SUPPLIED MATERIAL:
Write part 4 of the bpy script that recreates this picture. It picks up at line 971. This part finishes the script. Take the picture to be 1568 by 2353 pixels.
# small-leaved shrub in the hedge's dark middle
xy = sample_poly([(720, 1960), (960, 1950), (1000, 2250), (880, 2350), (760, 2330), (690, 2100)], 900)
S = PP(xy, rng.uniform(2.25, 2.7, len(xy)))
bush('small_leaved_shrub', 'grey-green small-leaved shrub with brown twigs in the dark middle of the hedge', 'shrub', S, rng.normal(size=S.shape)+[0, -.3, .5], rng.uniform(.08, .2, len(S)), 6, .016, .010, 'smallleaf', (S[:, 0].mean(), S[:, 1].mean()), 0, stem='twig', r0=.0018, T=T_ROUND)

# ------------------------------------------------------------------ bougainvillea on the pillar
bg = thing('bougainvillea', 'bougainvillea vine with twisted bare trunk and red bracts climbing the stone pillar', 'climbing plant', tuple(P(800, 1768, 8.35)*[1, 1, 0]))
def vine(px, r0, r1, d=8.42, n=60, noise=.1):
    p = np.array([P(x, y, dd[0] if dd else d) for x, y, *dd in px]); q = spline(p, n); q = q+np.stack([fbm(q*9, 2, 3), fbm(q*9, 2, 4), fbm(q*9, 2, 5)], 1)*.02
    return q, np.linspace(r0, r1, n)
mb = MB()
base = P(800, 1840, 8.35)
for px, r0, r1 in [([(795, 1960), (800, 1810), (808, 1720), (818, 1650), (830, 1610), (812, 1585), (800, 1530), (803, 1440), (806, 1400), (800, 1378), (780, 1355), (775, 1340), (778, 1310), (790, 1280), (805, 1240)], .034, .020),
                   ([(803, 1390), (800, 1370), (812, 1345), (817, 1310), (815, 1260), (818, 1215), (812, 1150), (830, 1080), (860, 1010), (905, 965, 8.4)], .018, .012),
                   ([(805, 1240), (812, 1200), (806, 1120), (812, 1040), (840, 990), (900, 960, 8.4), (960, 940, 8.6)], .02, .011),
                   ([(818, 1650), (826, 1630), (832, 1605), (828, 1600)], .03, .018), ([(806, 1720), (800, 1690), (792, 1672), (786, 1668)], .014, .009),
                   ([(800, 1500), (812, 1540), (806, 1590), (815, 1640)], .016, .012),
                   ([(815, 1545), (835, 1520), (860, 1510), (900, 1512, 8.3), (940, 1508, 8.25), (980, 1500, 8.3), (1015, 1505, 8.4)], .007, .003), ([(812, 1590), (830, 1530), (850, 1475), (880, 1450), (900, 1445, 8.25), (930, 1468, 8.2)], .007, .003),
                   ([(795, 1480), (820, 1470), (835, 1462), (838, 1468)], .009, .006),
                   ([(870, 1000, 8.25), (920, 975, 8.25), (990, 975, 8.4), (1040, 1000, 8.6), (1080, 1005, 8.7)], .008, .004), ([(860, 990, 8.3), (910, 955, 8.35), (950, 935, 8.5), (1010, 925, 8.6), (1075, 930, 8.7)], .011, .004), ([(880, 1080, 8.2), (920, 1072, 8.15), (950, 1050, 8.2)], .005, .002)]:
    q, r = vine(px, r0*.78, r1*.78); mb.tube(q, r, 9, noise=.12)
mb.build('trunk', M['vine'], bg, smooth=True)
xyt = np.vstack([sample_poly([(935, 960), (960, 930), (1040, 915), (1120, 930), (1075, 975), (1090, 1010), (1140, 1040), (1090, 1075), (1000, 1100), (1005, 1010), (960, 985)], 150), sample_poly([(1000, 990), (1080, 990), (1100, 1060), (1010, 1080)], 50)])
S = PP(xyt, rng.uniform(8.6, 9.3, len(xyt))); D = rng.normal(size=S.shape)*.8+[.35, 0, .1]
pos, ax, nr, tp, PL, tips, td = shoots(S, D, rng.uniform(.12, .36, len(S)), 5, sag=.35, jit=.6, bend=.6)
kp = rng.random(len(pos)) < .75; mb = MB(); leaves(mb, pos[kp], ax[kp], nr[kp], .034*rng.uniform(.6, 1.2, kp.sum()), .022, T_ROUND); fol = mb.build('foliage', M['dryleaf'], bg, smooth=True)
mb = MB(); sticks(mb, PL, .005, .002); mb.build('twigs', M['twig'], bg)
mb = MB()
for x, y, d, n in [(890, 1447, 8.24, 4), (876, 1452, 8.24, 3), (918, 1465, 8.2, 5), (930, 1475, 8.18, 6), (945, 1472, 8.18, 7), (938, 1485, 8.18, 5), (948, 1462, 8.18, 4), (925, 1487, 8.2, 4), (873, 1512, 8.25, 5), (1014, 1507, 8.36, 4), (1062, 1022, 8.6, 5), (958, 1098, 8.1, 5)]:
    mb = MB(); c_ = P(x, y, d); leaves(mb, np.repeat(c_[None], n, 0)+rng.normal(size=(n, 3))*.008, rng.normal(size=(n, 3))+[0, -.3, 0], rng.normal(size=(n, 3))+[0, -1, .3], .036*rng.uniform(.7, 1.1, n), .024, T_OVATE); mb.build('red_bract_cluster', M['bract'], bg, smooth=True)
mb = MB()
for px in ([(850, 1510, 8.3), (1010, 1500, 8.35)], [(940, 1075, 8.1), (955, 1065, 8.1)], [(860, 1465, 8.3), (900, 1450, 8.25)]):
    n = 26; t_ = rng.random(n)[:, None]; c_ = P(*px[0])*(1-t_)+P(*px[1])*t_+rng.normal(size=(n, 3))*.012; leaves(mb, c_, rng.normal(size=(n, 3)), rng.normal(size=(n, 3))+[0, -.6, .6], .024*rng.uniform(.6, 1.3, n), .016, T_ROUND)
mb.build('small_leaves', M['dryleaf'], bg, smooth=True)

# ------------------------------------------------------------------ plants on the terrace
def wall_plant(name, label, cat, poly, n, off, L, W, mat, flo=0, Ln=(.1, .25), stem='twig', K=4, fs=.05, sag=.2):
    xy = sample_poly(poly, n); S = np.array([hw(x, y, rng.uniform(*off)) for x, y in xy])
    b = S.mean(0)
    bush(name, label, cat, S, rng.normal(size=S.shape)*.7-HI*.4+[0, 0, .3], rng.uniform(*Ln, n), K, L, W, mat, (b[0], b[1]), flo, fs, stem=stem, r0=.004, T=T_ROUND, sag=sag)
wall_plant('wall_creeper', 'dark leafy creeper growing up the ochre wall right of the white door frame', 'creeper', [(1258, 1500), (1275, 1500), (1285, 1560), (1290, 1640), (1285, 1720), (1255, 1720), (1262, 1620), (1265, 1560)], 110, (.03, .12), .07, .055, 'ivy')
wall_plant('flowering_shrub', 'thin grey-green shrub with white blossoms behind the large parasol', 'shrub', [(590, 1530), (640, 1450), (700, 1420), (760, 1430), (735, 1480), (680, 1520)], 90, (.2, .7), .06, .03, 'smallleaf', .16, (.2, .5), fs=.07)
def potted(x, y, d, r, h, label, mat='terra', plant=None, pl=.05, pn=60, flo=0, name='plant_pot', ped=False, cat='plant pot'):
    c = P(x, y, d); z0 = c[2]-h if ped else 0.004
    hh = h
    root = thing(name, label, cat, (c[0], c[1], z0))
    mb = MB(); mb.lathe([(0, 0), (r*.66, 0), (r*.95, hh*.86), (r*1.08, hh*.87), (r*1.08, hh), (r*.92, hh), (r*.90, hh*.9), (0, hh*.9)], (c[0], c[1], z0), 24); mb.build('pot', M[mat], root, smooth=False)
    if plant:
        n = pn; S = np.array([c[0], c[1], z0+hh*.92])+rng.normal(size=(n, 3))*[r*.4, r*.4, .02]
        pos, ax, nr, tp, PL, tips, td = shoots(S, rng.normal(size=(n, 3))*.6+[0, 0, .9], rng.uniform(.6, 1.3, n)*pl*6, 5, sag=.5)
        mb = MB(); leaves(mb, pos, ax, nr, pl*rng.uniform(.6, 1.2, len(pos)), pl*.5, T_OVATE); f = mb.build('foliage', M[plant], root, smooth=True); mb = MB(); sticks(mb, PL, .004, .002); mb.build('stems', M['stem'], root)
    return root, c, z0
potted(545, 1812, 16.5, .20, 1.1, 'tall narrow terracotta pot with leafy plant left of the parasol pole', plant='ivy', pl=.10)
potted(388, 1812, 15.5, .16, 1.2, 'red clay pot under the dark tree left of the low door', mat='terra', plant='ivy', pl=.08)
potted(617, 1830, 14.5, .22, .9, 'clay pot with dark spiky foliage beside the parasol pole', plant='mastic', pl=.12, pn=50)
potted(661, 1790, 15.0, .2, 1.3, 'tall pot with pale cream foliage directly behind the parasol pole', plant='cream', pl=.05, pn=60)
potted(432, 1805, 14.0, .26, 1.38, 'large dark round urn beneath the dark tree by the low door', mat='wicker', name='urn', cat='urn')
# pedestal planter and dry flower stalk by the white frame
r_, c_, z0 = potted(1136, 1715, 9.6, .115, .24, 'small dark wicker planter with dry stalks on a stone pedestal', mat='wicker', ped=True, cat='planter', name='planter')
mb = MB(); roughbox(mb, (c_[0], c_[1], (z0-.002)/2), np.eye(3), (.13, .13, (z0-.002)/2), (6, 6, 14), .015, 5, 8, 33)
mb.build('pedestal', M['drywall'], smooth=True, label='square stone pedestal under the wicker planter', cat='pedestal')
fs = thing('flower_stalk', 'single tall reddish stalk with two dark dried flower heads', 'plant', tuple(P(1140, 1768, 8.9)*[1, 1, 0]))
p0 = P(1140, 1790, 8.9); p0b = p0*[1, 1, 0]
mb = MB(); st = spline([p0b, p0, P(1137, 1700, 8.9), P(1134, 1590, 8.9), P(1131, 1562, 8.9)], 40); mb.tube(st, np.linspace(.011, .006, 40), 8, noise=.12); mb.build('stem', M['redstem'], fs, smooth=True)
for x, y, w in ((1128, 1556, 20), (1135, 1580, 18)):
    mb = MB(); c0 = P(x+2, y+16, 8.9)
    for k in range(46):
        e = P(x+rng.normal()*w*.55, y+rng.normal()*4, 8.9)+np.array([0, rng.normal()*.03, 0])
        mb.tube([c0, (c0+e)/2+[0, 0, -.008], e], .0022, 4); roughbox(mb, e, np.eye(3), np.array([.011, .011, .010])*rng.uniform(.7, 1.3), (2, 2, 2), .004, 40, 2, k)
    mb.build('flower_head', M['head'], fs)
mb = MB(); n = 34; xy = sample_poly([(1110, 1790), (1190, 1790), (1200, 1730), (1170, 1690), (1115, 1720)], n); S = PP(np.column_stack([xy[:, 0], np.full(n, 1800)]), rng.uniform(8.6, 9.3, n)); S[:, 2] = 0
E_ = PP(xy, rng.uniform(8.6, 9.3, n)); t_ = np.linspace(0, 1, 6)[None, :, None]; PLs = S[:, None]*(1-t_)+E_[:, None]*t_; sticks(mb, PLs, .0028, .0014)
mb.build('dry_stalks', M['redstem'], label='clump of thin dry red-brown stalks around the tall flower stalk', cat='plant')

DIRECTIVE: Quote the data above verbatim from its first line to the line that includes "bush('small_leaved_shrub', 'grey-green small-leaved", with both boundary lines retained.

EXERCISE RESULT:
Write part 4 of the bpy script that recreates this picture. It picks up at line 971. This part finishes the script. Take the picture to be 1568 by 2353 pixels.
# small-leaved shrub in the hedge's dark middle
xy = sample_poly([(720, 1960), (960, 1950), (1000, 2250), (880, 2350), (760, 2330), (690, 2100)], 900)
S = PP(xy, rng.uniform(2.25, 2.7, len(xy)))
bush('small_leaved_shrub', 'grey-green small-leaved shrub with brown twigs in the dark middle of the hedge', 'shrub', S, rng.normal(size=S.shape)+[0, -.3, .5], rng.uniform(.08, .2, len(S)), 6, .016, .010, 'smallleaf', (S[:, 0].mean(), S[:, 1].mean()), 0, stem='twig', r0=.0018, T=T_ROUND)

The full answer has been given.